The Ombudsman’s role and powers
- We cannot investigate a complaint if it is about a personnel issue. (Local Government Act 1974, Schedule 5/5a, paragraph 4, as amended)
- We investigate complaints about ‘maladministration’ and ‘service failure’, which we call ‘fault’. We must also consider whether any fault has had an adverse impact on the person making the complaint, which we call ‘injustice’. We provide a free service, but must use public money carefully. We do not start or continue an investigation if we decide:
- there is not enough evidence of fault to justify investigating, or
- we cannot achieve the outcome someone wants.
(Local Government Act 1974, section 24A(6), as amended, section 34(B))
- We consider whether there was fault in the way an organisation made its decision. If there was no fault in how the organisation made its decision, we cannot question the outcome. (Local Government Act 1974, section 34(3), as amended)
How I considered this complaint
- I considered information provided by the complainant.

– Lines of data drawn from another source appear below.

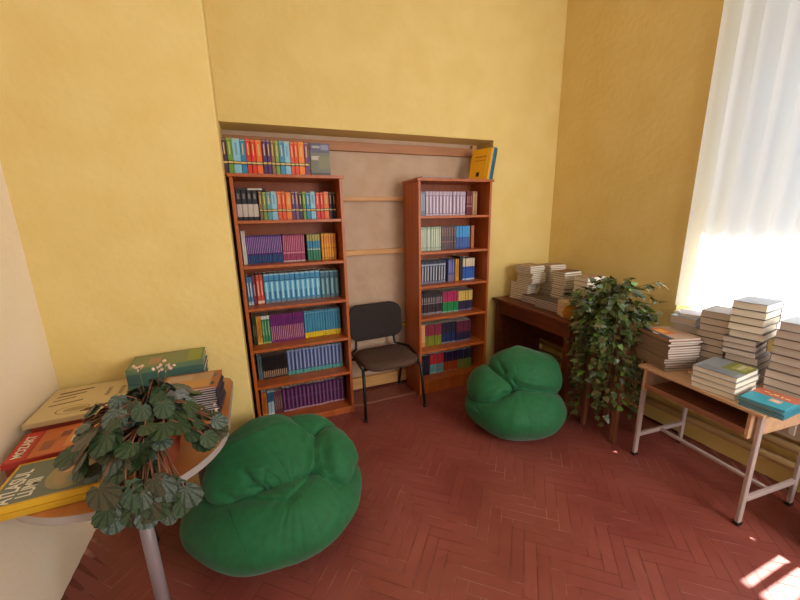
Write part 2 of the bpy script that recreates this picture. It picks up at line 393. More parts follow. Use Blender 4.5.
stand_book('grey-green photo-covered book facing out at the right end, on top of left bookcase', .472, 2.955, 2.0112, .148, .03, .245, '#6E6A58', 0,
           [(0, 1, .72, 1, '#56506A'), (.05, .5, .5, .62, '#B8B0A8'), (.4, 1, .25, .6, '#7C7850'), (0, 1, 0, .12, '#3C3A34'), (.1, .5, .85, .92, '#A8A4A0'), (.55, .95, .8, .95, '#8A86A0')])

W1 = 'top shelf, left bookcase'
row(-.088, .062, 4, .215, LT[0], ('#1E1A1C', [(.12, .55, '#C8BCB0')], (.72, .9, '#8A8078')), 'black white-labelled boxed volume', W1, 'black volumes on the left bookcase', d=.17)
me = MB(); me.box(-.105, .105, 0, .165, 0, .018, mat('#241E20', .45), bev=.001); me.quad([(-.02, -.0006, .003), (.08, -.0006, .003), (.08, -.0006, .015), (-.02, -.0006, .015)], mat('#D8CCC0', .5))
o = me.build('book'); o.location = (.02, 2.98, LT[0] + .217); tag(o, 'black volume lying flat on the four black boxed volumes, top shelf of left bookcase', 'book')
series([('#8A6844', 'bronze', .026), ('#7C9A44', 'leaf green', .028), ('#5C9AA0', 'grey teal', .034), ('#8CC4DC', 'pale sky blue', .042), ('#E0582C', 'red', .035), ('#E0582C', 'red', .03), ('#F0801C', 'orange', .042), ('#5A2C6C', 'violet', .03), ('#7C5C84', 'violet', .024), ('#3A1E34', 'dark plum', .03),
        ('#6C9A34', 'leaf green', .026), ('#2484AC', 'teal blue', .034), ('#8CC4DC', 'pale sky blue', .042), ('#D8301C', 'red', .034), ('#D8301C', 'red', .03), ('#F07020', 'orange', .042), ('#3A1E34', 'dark plum', .028), ('#3A1E34', 'dark plum', .028)],
       .068, LT[0], .208, W1, 'gilt-banded storybooks on the top shelf of the left bookcase', 2.98)

W1 = 'second shelf, left bookcase'
row(-.084, -.055, 2, .25, LT[1], ('#D8D0C8', [], None), 'tall thin white-spined book', W1, 'white books on the left bookcase')
row(-.052, .205, 20, .212, LT[1], ('#5A2C80', [(0, .30, '#2C4C80'), (.02, .06, '#C8C8D8'), (.30, .55, '#4A2070')], (.36, .95, '#B490C8')), 'thin purple and navy paperback', W1, 'purple and navy paperbacks on the left bookcase')
row(.207, .375, 12, .212, LT[1], ('#A03C64', [(0, .04, '#E8D8D8'), (.30, .36, '#D88CA0')], (.40, .94, '#D4809C')), 'thin raspberry pink paperback', W1, 'pink paperbacks on the left bookcase', lean=.03)
row(.40, .505, 5, .208, LT[1], ('#2C7C5C', [(.75, 1, '#A89C50'), (.45, .75, '#2C84A8'), (.40, .45, '#A8C0B0')], None), 'green blue and ochre banded book', W1, 'banded green books on the left bookcase')
row(.515, .635, 6, .21, LT[1], ('#E8A018', [(.42, .46, '#C87818'), (.62, .9, '#E08C24'), (.04, .08, '#A87020')], None), 'golden yellow paperback', W1, 'yellow paperbacks on the left bookcase')

W1 = 'third shelf, left bookcase'
row(-.085, -.045, 2, .225, LT[2], ('#4C7CA4', [(.0, .12, '#A8C4D4')], (.3, .8, '#C8D8E0')), 'slate blue paperback', W1, 'slate books on the left bookcase')
row(-.044, -.018, 1, .23, LT[2], ('#7A3040', [], (.3, .7, '#C09098')), 'maroon paperback beside the slate blue pair', W1)
row(-.016, .036, 2, .235, LT[2], ('#C84C34', [(.02, .12, '#E8C8B0')], (.3, .8, '#E8A890')), 'red-orange paperback', W1, 'red-orange books on the left bookcase')
row(.04, .482, 11, .235, LT[2], ('#3C8CBC', [(0, .09, '#6C8498'), (.75, .78, '#20587C'), (.95, 1, '#98CCE0'), (.40, .75, '#5CACD4')], (.14, .72, '#A8DCEC')), 'bright blue encyclopedia volume', W1, 'blue encyclopedia volumes on the left bookcase')
row(.484, .64, 4, .228, LT[2], ('#3C6C80', [(0, .09, '#5C6C74'), (.75, .78, '#20485C'), (.95, 1, '#7CA8B4')], (.14, .72, '#88B4B8')), 'grey-blue encyclopedia volume', W1, 'grey-blue encyclopedia volumes on the left bookcase')

W1 = 'fourth shelf, left bookcase'
row(-.078, -.052, 2, .225, LT[3], ('#2C3C24', [], (.3, .7, '#687850')), 'dark green paperback', W1, 'dark green books on the left bookcase')
row(-.05, -.012, 2, .225, LT[3], ('#D09030', [(.0, .08, '#E0C060')], (.2, .8, '#A86420')), 'amber yellow paperback', W1, 'amber books on the left bookcase')
row(-.010, .054, 3, .222, LT[3], ('#3C8C5C', [(.88, 1, '#E0E0D8'), (.0, .06, '#A8C070')], (.3, .8, '#88B884')), 'green white-capped paperback', W1, 'green white-capped books on the left bookcase')
row(.057, .322, 18, .222, LT[3], ('#7C2474', [(.6, .86, '#702074'), (.0, .25, '#84347C')], (.08, .58, '#C89094')), 'thin magenta paperback', W1, 'magenta paperbacks on the left bookcase')
row(.325, .635, 14, .222, LT[3], ('#3484A8', [(0, .20, '#E0C020'), (.9, .94, '#6CA4BC')], (.3, .85, '#5094B4')), 'blue yellow-footed paperback', W1, 'blue yellow-footed paperbacks on the left bookcase')

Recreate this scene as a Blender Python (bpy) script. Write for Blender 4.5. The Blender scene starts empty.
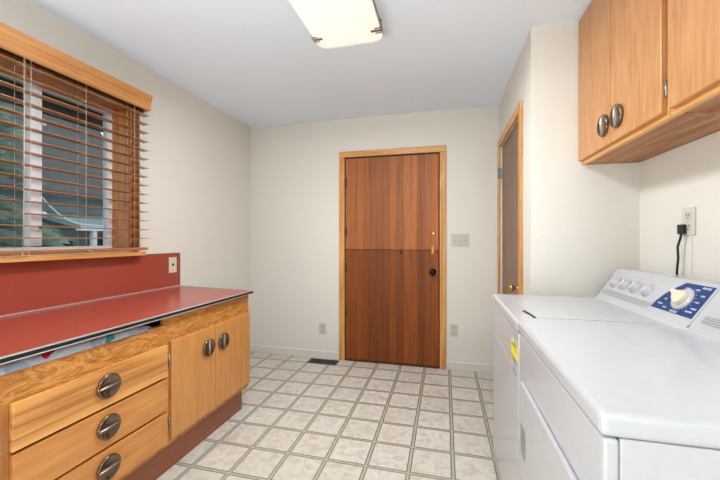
import bpy, bmesh, math, random
from mathutils import Vector, Matrix, noise as mnoise
random.seed(7)
S = bpy.context.scene
COL = S.collection
R = math.radians

# ------------------------------------------------------------------ camera, world, lights, exposure
cam = bpy.data.cameras.new('camera'); camo = bpy.data.objects.new('camera', cam); COL.objects.link(camo)
cam.sensor_width = 36; cam.lens = 341.1 / 720 * 36; cam.shift_y = -0.7 / 720; cam.clip_start = .02; cam.clip_end = 200
camo.location = (0, 0, 1.212); camo.rotation_euler = (R(90), 0, R(13.99))
S.camera = camo
S.view_settings.view_transform = 'Standard'; S.view_settings.look = 'None'
S.view_settings.gamma = 1; S.view_settings.use_curve_mapping = False
S.view_settings.exposure = 0.17

W = bpy.data.worlds.new('world'); S.world = W; W.use_nodes = True
wn = W.node_tree; wn.nodes.clear()
wo = wn.nodes.new('ShaderNodeOutputWorld'); wb = wn.nodes.new('ShaderNodeBackground')
wt = wn.nodes.new('ShaderNodeTexCoord'); wm = wn.nodes.new('ShaderNodeMapping'); wz = wn.nodes.new('ShaderNodeTexNoise'); wr = wn.nodes.new('ShaderNodeValToRGB')
wm.inputs['Scale'].default_value = (1, 1, 3); wz.inputs['Scale'].default_value = 3; wz.inputs['Detail'].default_value = 5
wr.color_ramp.elements[0].color = (.62, .74, .95, 1); wr.color_ramp.elements[0].position = .35
wr.color_ramp.elements[1].color = (1, 1, 1, 1); wr.color_ramp.elements[1].position = .6
wn.links.new(wt.outputs['Generated'], wm.inputs[0]); wn.links.new(wm.outputs[0], wz.inputs['Vector'])
wn.links.new(wz.outputs['Fac'], wr.inputs[0]); wn.links.new(wr.outputs[0], wb.inputs['Color']); wn.links.new(wb.outputs[0], wo.inputs['Surface'])
wb.inputs['Strength'].default_value = 1.7

def area(name, loc, rot, sx, sy, power, color=(1, 1, 1)):
    l = bpy.data.lights.new(name, 'AREA'); l.shape = 'RECTANGLE'; l.size = sx; l.size_y = sy; l.energy = power; l.color = color
    o = bpy.data.objects.new(name, l); COL.objects.link(o); o.location = loc; o.rotation_euler = rot
    return o
# added unseen fill lights behind the camera, and the ceiling lamp's light
area('added_rear_fill', (-.5, -4.6, 1.25), (R(95), 0, 0), 3.0, 2.2, 8, (.97, .985, 1.0))  # added weak fill from the rear, inside the closed room
area('added_uplight', (-1.15, -1.0, .15), (R(180), 0, 0), 1.6, 1.4, 92, (.93, .965, 1.0))  # added fill near the floor, facing up to brighten the ceiling
area('added_side_fill', (.7, -.55, 2.25), Vector((-2.7, 2.1, -.75)).to_track_quat('-Z', 'Y').to_euler(), .8, .5, 14, (.96, .98, 1.0))  # added fill aimed at the left wall, no fixture there
area('ceiling_lamp_glow', (-.525, 1.6, 2.322), (0, 0, 0), .36, .58, 30, (.94, .97, 1))

# ------------------------------------------------------------------ helpers
def s2l(c):
    return tuple(((v / 255) / 12.92 if v / 255 <= .04045 else ((v / 255 + .055) / 1.055) ** 2.4) for v in c) + (1,)

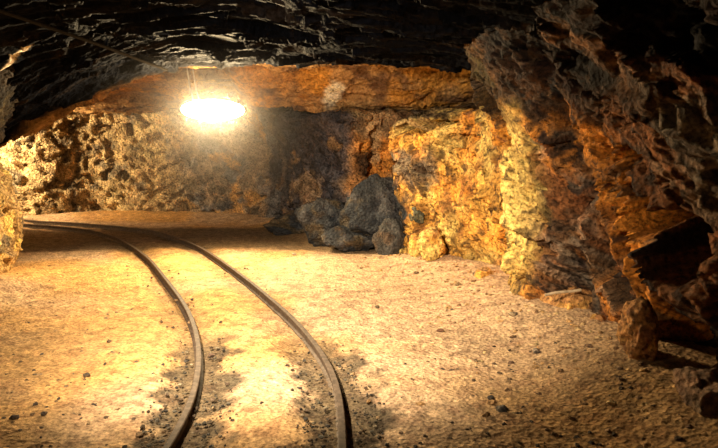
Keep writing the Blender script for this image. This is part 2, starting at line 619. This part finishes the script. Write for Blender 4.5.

- I considered the Ombudsman’s Assessment Code.
My assessment
- The Council’s Monitoring Officer is responsible for considering complaints that an elected member has breached the Members’ Code of Conduct. Each council has different rules for dealing with complaints about code of conduct breaches.
- The Ombudsman does not provide an appeal against the Monitoring Officer’s decisions. We are also unable to investigate or comment on the actions of the councillor(s) complained about. Where a decision has been made in line with the correct procedure, taking account of the relevant evidence, the Ombudsman will generally not criticise the decision, even if the complainant does not agree with it.
- In this case, the Council completed an initial assessment of Mr X’s complaint. It considered information provided by Mr X and comments from the councillors. It decided there was insufficient evidence the councillors had breached the Code of Conduct and so would not pass the case for a formal investigation by the standards committee.
- We will not investigate this complaint. The Council has followed its procedure, appropriately considered Mr X’s complaint and so we cannot criticise the decision reached. I accept Mr X disagrees with the decision not to formally investigate, but there is insufficient evidence of fault in how the Council reached its decision to warrant an investigation.
- In addition, we could not achieve the outcomes Mr X wants. We cannot investigate councillor’s actions, nor could we require the Council to carry out an independent investigation. We also cannot investigate personnel matters and so could not recommend disciplinary action.
Final decision
- We will not investigate Mr X’s complaint because there is insufficient evidence of fault and we could not achieve what Mr X wants.